L’attacco, avvenuto nei pressi di el-Koma, città controllata dalle milizie Forze di supporto rapido (RSF) , ha causato la morte di cinque persone, tutti sudanesi che lavoravano per le agenzie dell’ONU, il ferimento di diverse altre e il danneggiamento di rifornimenti umanitari vitali.
El-Koma è da giorni colpita da bombardamenti aerei dell’esercito sudanese (SAF) che hanno causato la morte e il ferimento di almeno 86 persone.
Dell’azione contro il convoglio di aiuti si accusano a vicenda le due parti protagoniste del conflitto civile che lacera il Sudan dall’aprile 2023 e che ha causato una delle più devastanti crisi umanitarie al mondo.
PAM e UNICEF fanno però sapere che tutte le parti erano state informate del passaggio del convoglio e dei suoi movimenti. Si tratterebbe perciò di un attacco voluto e pianificato.
I camion avevano percorso oltre 1.800 chilometri da Port Sudan, sulla costa del Mar Rosso, ed “erano a 80 chilometri da El-Fasher, parcheggiati sul ciglio della strada, in attesa di autorizzazione, quando sono stati attaccati”, fa sapere il portavoce dell’ONU Stéphane Dujarric.
Un attacco deliberato
Kristine Hambrouck denuncia: si è trattato di un “attacco deliberato contro i civili” e di una “palese violazione del diritto internazionale umanitario”. Non la prima, purtroppo, in un conflitto in cui entrambi i belligeranti hanno da tempo calpestato le leggi, scritte e non, che dovrebbero garantire la tutela della popolazione, e dei più fragili in particolare, ovvero donne e bambini, che risultano essere invece i più colpiti.
Un conflitto in cui la fame viene usata come arma di guerra e in cui strutture civili come ospedali e campi di sfollati, diventano obiettivi militari.
Popolazione stremata, tra bombe, rastrellamenti e carestia
Il convoglio attaccato il 2 giugno sarebbe stato il primo carico di aiuti a raggiungere El-Fasher dopo oltre un anno. Avrebbe potuto alleviare le indicibili sofferenze della popolazione, schiacciata nella morsa dell’assedio posto dalle RSF alla città, l’ultima rimasta sotto il controllo dell’esercito nella vasta regione occidentale.

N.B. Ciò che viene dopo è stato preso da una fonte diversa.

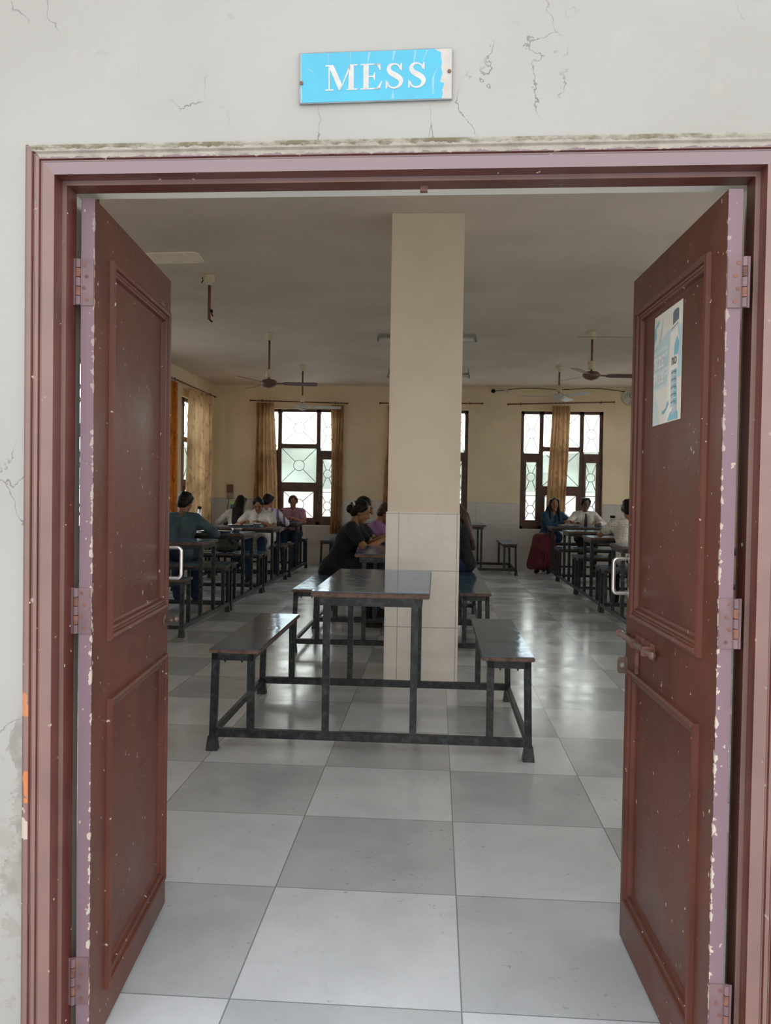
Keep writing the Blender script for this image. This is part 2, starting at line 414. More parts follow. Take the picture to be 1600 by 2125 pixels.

Una popolazione di sfollati in perenne fuga dagli attacchi, l’ultimo dei quali, compiuto dalle RSF contro il vicino campo di sfollati di Zamzam, circa 500mila persone, raso al suolo e trasformato in una base logistica della milizia, che già mesi prima aveva bloccato l’ingresso al campo di beni di prima necessità, portando chi vi si era rifugiato alla carestia.
In quell’occasione erano state centinaia le persone massacrate e centinaia di migliaia quelle in fuga. Una massa di persone deboli e affamate, costrette a mettersi nuovamente e faticosamente in cammino per cercare di sopravvivere.

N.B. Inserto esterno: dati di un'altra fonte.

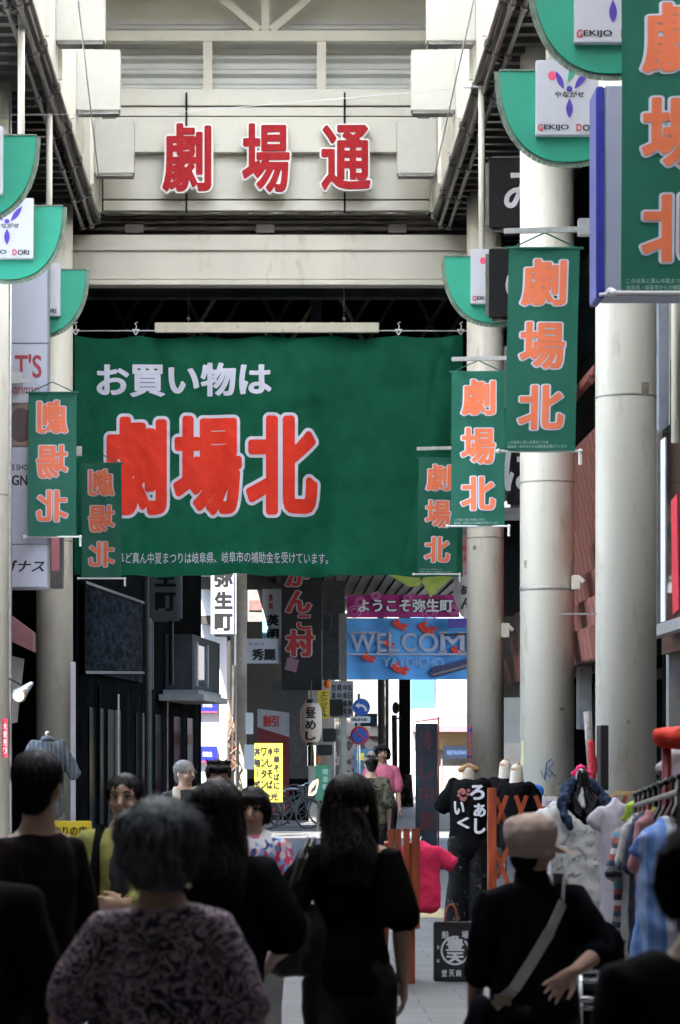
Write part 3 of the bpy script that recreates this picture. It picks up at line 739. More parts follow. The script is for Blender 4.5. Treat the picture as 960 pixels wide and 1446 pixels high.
textobj("small_print", lilac, t, [bb("この岐阜ど真ん中夏まつりは岐阜県、岐阜市の補助金を受けています。", 136, 464, 780, 796, -.03, bold=.008)])
for k, x in enumerate((107,192,284,376,468,562,650)):
    bm = NB(); p = pt(x, 468, Y-.02)
    bar(bm, p+Vector((-.055,0,.03)), p+Vector((.055,0,.03)), .02); bar(bm, p+Vector((-.055,0,.03)), p+Vector((0,0,-.05)), .016); bar(bm, p+Vector((.055,0,.03)), p+Vector((0,0,-.05)), .016)
    tube(bm, [p+Vector((0,0,.03)), p+Vector((.012,0,.09)), p+Vector((-.015,0,.13)), p+Vector((.03,0,.15))], .008, 6); obj("clip", bm, white, t)
bm = NB(); tube(bm, [pt(60,469,Y), pt(105,467,Y), pt(375,466.5,Y), pt(655,467,Y), pt(665,466,Y)], .012, 6); obj("hanging_rope", bm, galv, smooth=True, label="taut rope along the top of the big green banner", cat="rope")
t = thing("hanging_bar", "worn cream bar hung on two wires above the big green banner", "bar", pt(376, 470, Y-.15))
bm = NB(); box(bm, X_(219,Y-.1), X_(534,Y-.1), Y-.17, Y-.08, Z_(470,Y-.1), Z_(456,Y-.1)); obj("beam", bm, M("worn cream bar", (.58,.54,.42), .6, var=.1, dirt=((.25,.18,.1), 6, .42)), t, bevel=.006)
bm = NB()
for x in (266.5, 485):
    tube(bm, [pt(x, 455, Y-.12), pt(x, 298, Y-.12)], .006, 6); ball(bm, pt(x, 450, Y-.12), .03); ball(bm, pt(x, 470, Y-.14), .025)
obj("wire", bm, steel, t)
# long thin cables
for lab, P, r in (("thin cable slung across the nave with a white insulator", [pt(-40,163,32), pt(250,158,33), pt(560,132,33), pt(670,121,33), pt(706,120,33)], .0035),
                  ("thin cable running along the left ceiling rail", [pt(110,0,25), pt(143,280,40)], .008), ("thin cable running along the right ceiling rail", [pt(668,0,25), pt(607,275,40)], .008)):
    bm = NB(); tube(bm, P, r, 6)
    if "insulator" in lab: tube(bm, [pt(655,122.5,32.9), pt(706,120,32.9)], .016, 8); ball(bm, pt(665,122,32.9), .03)
    obj("cable", bm, galv, smooth=True, label=lab, cat="cable")

# ------------------------------------------------------------------ left side signs
Y = 33.56
t = thing("tall_shop_sign", "tall white shop sign of stacked panels between the left columns", "sign", pt(44, 830, Y))
bm = NB(); box(bm, X_(-25,Y), X_(70,Y), Y, Y+.11, Z_(833,Y), Z_(372,Y)); obj("frame", bm, M("sign frame grey", (.24,.24,.26), .4, .3), t, bevel=.01)
lb = M("lilac sign panel", (.40,.41,.50), .35, var=.03)
for zt_, zb_, m in ((375,484,lb),(486,569,lb),(571,630,M("sepia print", (.22,.15,.12), .5, var=.5, scale=3)),(632,768,lb),(770,829,lb)):
    bm = NB(); box(bm, X_(-24,Y), X_(67,Y), Y-.02, Y+.05, Z_(zb_,Y), Z_(zt_,Y)); obj("panel", bm, m, t)
textobj("red_lettering", M("dull red print", (.28,.03,.04), .6), t, [(("T'S", X_(21,Y), Z_(534,Y), X_(59,Y), Z_(500,Y), Y-.026), dict(bold=.02)), (("marimari", X_(10,Y), Z_(557,Y), X_(56,Y), Z_(543,Y), Y-.026), dict(bold=.01))])
textobj("black_lettering", ink, t, [(("S SHO", X_(17,Y), Z_(664,Y), X_(40,Y), Z_(656,Y), Y-.026), dict(bold=.02)), (("GNI", X_(17,Y), Z_(686,Y), X_(43,Y), Z_(671,Y), Y-.026), dict(bold=.03)), (("ガナス", X_(2,Y), Z_(808,Y), X_(62,Y), Z_(791,Y), Y-.026), dict(bold=.03, slant=.25))])
bm = NB(); ball(bm, pt(30,600,Y-.024), (.16,.004,.22)); obj("round_print", bm, M("dark sepia", (.08,.05,.05), .6), t)
t = thing("pink_sign", "narrow pink sign box behind the mirrored banner at left", "sign", pt(80, 833, 37.6)); Y = 37.6
bm = NB(); box(bm, X_(71,Y), X_(88,Y), Y, Y+.3, Z_(830,Y), Z_(640,Y)); obj("frame", bm, steel, t, bevel=.006)
bm = NB(); box(bm, X_(73,Y), X_(84,Y), Y-.012, Y+.1, Z_(806,Y), Z_(645,Y)); obj("face", bm, M("faded pink", (.50,.16,.20), .5, var=.08), t)
t = thing("pink_awning", "faded pink shop awning on the left wall behind the columns", "awning", (-3.6, 36.5, 2.8))
bm = NB(); prism(bm, [(X_(14,37),Z_(868,37)),(X_(46,37),Z_(892,37)),(X_(46,37),Z_(920,37)),(X_(14,37),Z_(905,37))], 37, 37.5); obj("cloth", bm, M("pink awning", (.32,.15,.16), .8, var=.1), t)
bm = NB(); prism(bm, [(X_(14,37.2),Z_(925,37)),(X_(34,37.2),Z_(930,37)),(X_(24,37.2),Z_(1020,37)),(X_(14,37.2),Z_(1022,37))], 37.2, 37.25); obj("side_panel", bm, M("dull white panel", (.42,.41,.40), .6), t)
t = thing("spot_lamp", "small lit spot lamp clamped by the left edge column", "lamp", pt(28, 975, 31))
bm = NB(); chain(bm, [pt(44,966,31), pt(35,974,31), pt(27,982,31)], [.03,.055,.09], 16); obj("lamp_shade", bm, galv, t, smooth=True)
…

Basta attacchi a organizzazioni umanitarie e civili
“Gli attacchi contro il personale umanitario, gli aiuti, le operazioni, i civili e le infrastrutture civili in Sudan sono continuati per troppo tempo impunemente” e devono cessare immediatamente, denunciano PAM e UNICEF.
Le agenzie delle Nazioni Unite ricordano che nemmeno una settimana fa la sede del PAM a El-Fasher è stata bombardata e danneggiata, e che anche un ospedale internazionale ad El-Obeid, nel Kordofan Settentrionale, ha subito un attacco mortale con un drone.

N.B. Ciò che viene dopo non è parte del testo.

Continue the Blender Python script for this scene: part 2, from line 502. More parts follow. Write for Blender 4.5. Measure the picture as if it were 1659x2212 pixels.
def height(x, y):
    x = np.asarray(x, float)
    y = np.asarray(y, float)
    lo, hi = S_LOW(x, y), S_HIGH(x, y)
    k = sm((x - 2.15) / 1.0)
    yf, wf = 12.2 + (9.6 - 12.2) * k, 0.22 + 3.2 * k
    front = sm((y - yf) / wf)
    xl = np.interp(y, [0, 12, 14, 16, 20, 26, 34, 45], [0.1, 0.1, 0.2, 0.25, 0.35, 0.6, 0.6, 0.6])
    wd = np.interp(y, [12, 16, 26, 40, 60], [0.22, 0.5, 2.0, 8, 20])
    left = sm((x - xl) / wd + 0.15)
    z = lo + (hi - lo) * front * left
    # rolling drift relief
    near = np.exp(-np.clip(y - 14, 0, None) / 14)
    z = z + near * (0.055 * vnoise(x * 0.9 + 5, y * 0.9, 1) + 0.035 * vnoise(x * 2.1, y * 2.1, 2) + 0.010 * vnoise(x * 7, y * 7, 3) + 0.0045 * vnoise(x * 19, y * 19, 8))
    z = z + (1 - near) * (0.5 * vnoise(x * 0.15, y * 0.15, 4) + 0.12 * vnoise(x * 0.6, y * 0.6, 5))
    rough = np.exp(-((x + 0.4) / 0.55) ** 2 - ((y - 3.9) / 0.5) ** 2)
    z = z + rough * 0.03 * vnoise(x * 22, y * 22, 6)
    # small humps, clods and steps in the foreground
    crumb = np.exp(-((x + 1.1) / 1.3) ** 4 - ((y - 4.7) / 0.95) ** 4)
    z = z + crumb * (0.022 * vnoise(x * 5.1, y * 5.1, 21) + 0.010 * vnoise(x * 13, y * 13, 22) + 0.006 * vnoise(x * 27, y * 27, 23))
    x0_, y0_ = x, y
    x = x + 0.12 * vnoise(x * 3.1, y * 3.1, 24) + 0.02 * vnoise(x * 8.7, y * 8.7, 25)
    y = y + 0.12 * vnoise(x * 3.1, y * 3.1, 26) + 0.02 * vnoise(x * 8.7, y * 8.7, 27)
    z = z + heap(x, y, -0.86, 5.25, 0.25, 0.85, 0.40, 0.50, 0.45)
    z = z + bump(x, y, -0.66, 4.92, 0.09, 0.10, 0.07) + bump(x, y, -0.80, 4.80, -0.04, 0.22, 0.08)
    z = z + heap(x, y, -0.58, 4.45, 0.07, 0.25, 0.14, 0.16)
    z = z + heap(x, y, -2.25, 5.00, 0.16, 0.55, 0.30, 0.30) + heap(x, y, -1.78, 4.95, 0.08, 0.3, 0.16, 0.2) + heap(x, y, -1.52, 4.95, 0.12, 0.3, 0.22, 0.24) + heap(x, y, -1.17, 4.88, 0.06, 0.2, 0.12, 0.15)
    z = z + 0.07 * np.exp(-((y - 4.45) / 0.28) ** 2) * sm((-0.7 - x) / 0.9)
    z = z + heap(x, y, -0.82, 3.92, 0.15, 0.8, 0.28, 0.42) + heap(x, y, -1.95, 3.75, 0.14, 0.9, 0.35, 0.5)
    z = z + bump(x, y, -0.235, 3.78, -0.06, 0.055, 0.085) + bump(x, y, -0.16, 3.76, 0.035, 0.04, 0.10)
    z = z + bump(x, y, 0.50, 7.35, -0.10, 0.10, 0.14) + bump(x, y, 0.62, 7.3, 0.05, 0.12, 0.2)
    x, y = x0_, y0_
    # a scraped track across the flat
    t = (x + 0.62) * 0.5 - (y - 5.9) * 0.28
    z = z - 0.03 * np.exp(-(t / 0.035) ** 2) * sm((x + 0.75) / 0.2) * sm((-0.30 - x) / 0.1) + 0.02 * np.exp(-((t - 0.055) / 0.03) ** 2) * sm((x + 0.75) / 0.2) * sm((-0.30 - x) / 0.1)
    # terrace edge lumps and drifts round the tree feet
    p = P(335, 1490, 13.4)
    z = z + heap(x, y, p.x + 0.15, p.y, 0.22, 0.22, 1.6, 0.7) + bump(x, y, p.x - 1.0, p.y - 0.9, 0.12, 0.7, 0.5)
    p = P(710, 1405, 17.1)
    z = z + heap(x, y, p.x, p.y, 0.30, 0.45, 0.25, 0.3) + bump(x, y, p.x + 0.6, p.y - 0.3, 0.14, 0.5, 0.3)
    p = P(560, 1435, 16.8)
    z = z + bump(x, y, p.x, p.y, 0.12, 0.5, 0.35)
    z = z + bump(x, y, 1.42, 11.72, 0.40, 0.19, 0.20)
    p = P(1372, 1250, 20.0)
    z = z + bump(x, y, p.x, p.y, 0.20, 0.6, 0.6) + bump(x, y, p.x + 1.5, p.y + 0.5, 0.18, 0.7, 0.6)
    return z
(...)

Nigrizia ricorda che in Darfur la Corte penale internazionale sta indagando per crimini contro l’umanità, crimini di guerra ed anche per genocidio, proprio a causa dei massacri e delle operazioni di sterminio portate avanti fin dall’inizio del conflitto dalle RSF – sostenute militarmente dagli Emirati Arabi Uniti – contro le popolazioni non arabe o arabizzate, in particolare i gruppi fur, zaghawa e masalit.
Gli attacchi non hanno risparmiato neanche i giornalisti, testimoni scomodi dei crimini che stanno avvenendo nel paese.
La peggiore crisi umanitaria al mondo
Fin dall’avvio del conflitto l’accesso umanitario è stato fortemente limitato, e per lungo tempo decisamente impedito da entrambe le parti, rendendo estremamente difficile per gli aiuti raggiungere le comunità vulnerabili.
Un blocco che ha contribuito a diffondere la malnutrizione e le morti ad essa associate, con la carestia decretata in almeno 12 zone del paese.
Quasi tre quarti delle strutture sanitarie in Sudan non sono più operative. Malattie come il colera e il morbillo si stanno diffondendo rapidamente, rese ancora più letali dalla diffusa malnutrizione e dagli attacchi a strutture civili come bacini di acqua potabile, centrali elettriche, dighe, aeroporti e depositi di carburante.
Stime prudenti indicano che il conflitto ha ucciso almeno 150mila persone, e il numero continua a crescere.
Quasi 25 milioni di persone – più della metà della popolazione sudanese – ha urgente bisogno di assistenza umanitaria.
Circa 14 milioni sono stati costretti a fuggire, la stragrande maggioranza – oltre 10 milioni di persone – spostandosi all’interno del paese. È la più grande crisi di sfollamento al mondo.
La maggior parte sono donne e bambini, a 17 milioni dei quali è stata negata l’istruzione.